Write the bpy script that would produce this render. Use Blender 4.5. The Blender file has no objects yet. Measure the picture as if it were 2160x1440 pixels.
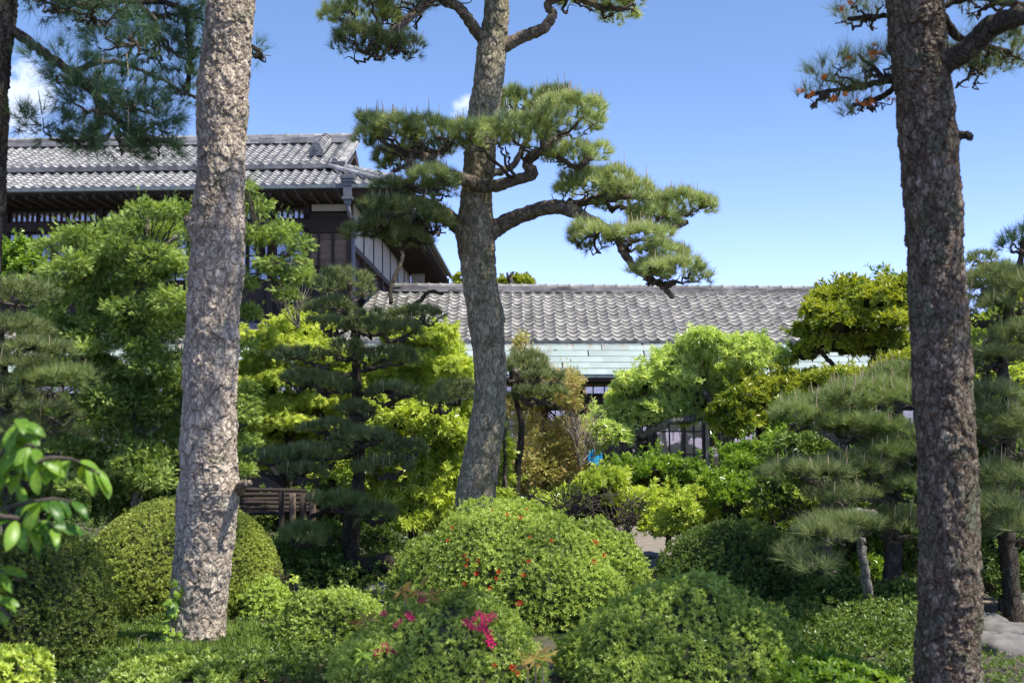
import bpy, math, random
import numpy as np
from mathutils import Vector, Matrix, noise

random.seed(7)
RNG = np.random.default_rng(11)
C = bpy.context.scene.collection
SC = bpy.context.scene

# ------------------------------------------------------------------ camera
F = 2700.0                       # focal length in photograph pixels
TILT = math.atan(230 / F)
EYE = 1.6
cam_data = bpy.data.cameras.new('camera')
cam = bpy.data.objects.new('camera', cam_data); C.objects.link(cam)
cam.location = (0, 0, EYE)
cam.rotation_euler = (math.pi / 2 + TILT, 0, 0)
cam_data.sensor_width = 36.0
cam_data.lens = 36.0 * F / 2160
cam_data.clip_start = 0.1
cam_data.clip_end = 3000
cam_data.dof.use_dof = True
cam_data.dof.focus_distance = 19.0
cam_data.dof.aperture_fstop = 3.2
SC.camera = cam

# ------------------------------------------------------------------ sky, sun, exposure
SUN_EL, SUN_AZ = math.radians(60), math.radians(60)   # azimuth: degrees to the right of straight behind the camera
to_sun = Vector((math.sin(SUN_AZ) * math.cos(SUN_EL), -math.cos(SUN_AZ) * math.cos(SUN_EL), math.sin(SUN_EL)))
sun_d = bpy.data.lights.new('sun', 'SUN'); sun_d.energy = 5.0; sun_d.angle = math.radians(0.53); sun_d.color = (1.0, 0.95, 0.86)
sun = bpy.data.objects.new('sun', sun_d); C.objects.link(sun)
sun.rotation_euler = to_sun.to_track_quat('Z', 'Y').to_euler()
sun.location = (8, -8, 20)

world = bpy.data.worlds.new('World'); SC.world = world; world.use_nodes = True
wt = world.node_tree; wt.nodes.clear()
wn = lambda t, **k: _node(wt, t, **k)
def _node(tree, typ, **kw):
    n = tree.nodes.new(typ)
    for k, v in kw.items(): setattr(n, k, v)
    return n
sky = wn('ShaderNodeTexSky', sky_type='NISHITA', sun_disc=False)
sky.sun_elevation = SUN_EL
sky.sun_rotation = math.pi - SUN_AZ
sky.altitude = 50; sky.air_density = 1.0; sky.dust_density = 0.25; sky.ozone_density = 3.2
bg = wn('ShaderNodeBackground'); bg.inputs['Strength'].default_value = 0.112
wout = wn('ShaderNodeOutputWorld')
wt.links.new(bg.outputs[0], wout.inputs[0])
# clouds far away: soft puffs at fixed directions, broken up by noise
def px_dir(x, y):
    v = Vector(((x - 1080) / F, 1, (720 - y) / F))
    c, s = math.cos(TILT), math.sin(TILT)
    return Vector((v.x, v.y * c - v.z * s, v.y * s + v.z * c)).normalized()
tc = wn('ShaderNodeTexCoord')
nz = wn('ShaderNodeTexNoise'); nz.inputs['Scale'].default_value = 40; nz.inputs['Detail'].default_value = 7; nz.inputs['Roughness'].default_value = .55
wt.links.new(tc.outputs['Generated'], nz.inputs['Vector'])
prev = None
clouds = [(px_dir(35, 170), .024), (px_dir(62, 205), .020), (px_dir(15, 235), .028), (px_dir(-60, 190), .045), (px_dir(968, 234), .010), (px_dir(985, 226), .011), (px_dir(1000, 238), .012),
          (Vector((-.8, .4, .35)).normalized(), .12), (Vector((.9, .2, .3)).normalized(), .09), (Vector((.5, -.8, .3)).normalized(), .11), (Vector((-.4, -.9, .45)).normalized(), .1)]
for dv, rad in clouds:
    dist = wn('ShaderNodeVectorMath', operation='DISTANCE'); dist.inputs[1].default_value = dv
    wt.links.new(tc.outputs['Generated'], dist.inputs[0])
    mr = wn('ShaderNodeMapRange'); mr.inputs['From Min'].default_value = rad * 1.25; mr.inputs['From Max'].default_value = rad * .25
    mr.inputs['To Min'].default_value = 0; mr.inputs['To Max'].default_value = 1
    wt.links.new(dist.outputs['Value'], mr.inputs['Value'])
    if prev is None: prev = mr.outputs[0]
    else:
        mx = wn('ShaderNodeMath', operation='MAXIMUM'); wt.links.new(prev, mx.inputs[0]); wt.links.new(mr.outputs[0], mx.inputs[1]); prev = mx.outputs[0]
ad = wn('ShaderNodeMath', operation='MULTIPLY_ADD'); wt.links.new(prev, ad.inputs[0]); wt.links.new(prev, ad.inputs[2])
nm = wn('ShaderNodeMapRange'); nm.inputs['From Min'].default_value = .3; nm.inputs['From Max'].default_value = .7; nm.inputs['To Min'].default_value = -1.0; nm.inputs['To Max'].default_value = .8
wt.links.new(nz.outputs[0], nm.inputs['Value']); wt.links.new(nm.outputs[0], ad.inputs[1])
sm = wn('ShaderNodeMapRange', interpolation_type='SMOOTHSTEP'); sm.inputs['From Min'].default_value = .15; sm.inputs['From Max'].default_value = .95
sm.inputs['To Max'].default_value = .8
wt.links.new(ad.outputs[0], sm.inputs['Value'])
cm = wn('ShaderNodeMix', data_type='RGBA'); cm.inputs[7].default_value = (6.6, 7.3, 8.6, 1)
wt.links.new(sm.outputs[0], cm.inputs[0])
tint = wn('ShaderNodeMix', data_type='RGBA', blend_type='MULTIPLY'); tint.inputs[0].default_value = 1; tint.inputs[7].default_value = (.97, 1.03, 1.22, 1)
wt.links.new(sky.outputs[0], tint.inputs[6])
sxyz = wn('ShaderNodeSeparateXYZ'); wt.links.new(tc.outputs['Generated'], sxyz.inputs[0])
hz = wn('ShaderNodeMapRange', interpolation_type='SMOOTHSTEP'); hz.inputs['From Min'].default_value = .02; hz.inputs['From Max'].default_value = .30; hz.inputs['To Min'].default_value = 1; hz.inputs['To Max'].default_value = 0
wt.links.new(sxyz.outputs['Z'], hz.inputs['Value'])
hm = wn('ShaderNodeMix', data_type='RGBA', blend_type='MULTIPLY'); hm.inputs[7].default_value = (1.70, 1.47, 2.25, 1)
wt.links.new(hz.outputs[0], hm.inputs[0]); wt.links.new(tint.outputs[2], hm.inputs[6])
wt.links.new(hm.outputs[2], cm.inputs[6])
wt.links.new(cm.outputs[2], bg.inputs['Color'])

SC.view_settings.view_transform = 'Standard'; SC.view_settings.look = 'None'
SC.view_settings.exposure = 0.6; SC.view_settings.gamma = 1
SC.view_settings.use_curve_mapping = False
SC.cycles.max_bounces = 8; SC.cycles.transparent_max_bounces = 8
SC.cycles.use_denoising = True

# ------------------------------------------------------------------ geometry helpers
def W(x, y, d):
    """the point seen at photograph pixel x, y at depth d"""
    c, s = math.cos(TILT), math.sin(TILT)
    a, b = (x - 1080) / F * d, (720 - y) / F * d
    return Vector((a, d * c - b * s, EYE + d * s + b * c))
def zY(y, Y):
    """height of what is seen on photograph row y at world distance Y"""
    p = W(1080, y, 10); return EYE + (p.z - EYE) / p.y * Y
def PX(d): return d / F
def ground_d(y): return 1.6 * F / (y - 950)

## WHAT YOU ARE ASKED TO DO
Write out each line of the listing above, exactly, from its first line to the line holding "SC = bpy.context.scene", inclusive. Skip the pictures.

## FULL RESPONSE
Write the bpy script that would produce this render. Use Blender 4.5. The Blender file has no objects yet. Measure the picture as if it were 2160x1440 pixels.
import bpy, math, random
import numpy as np
from mathutils import Vector, Matrix, noise

random.seed(7)
RNG = np.random.default_rng(11)
C = bpy.context.scene.collection
SC = bpy.context.scene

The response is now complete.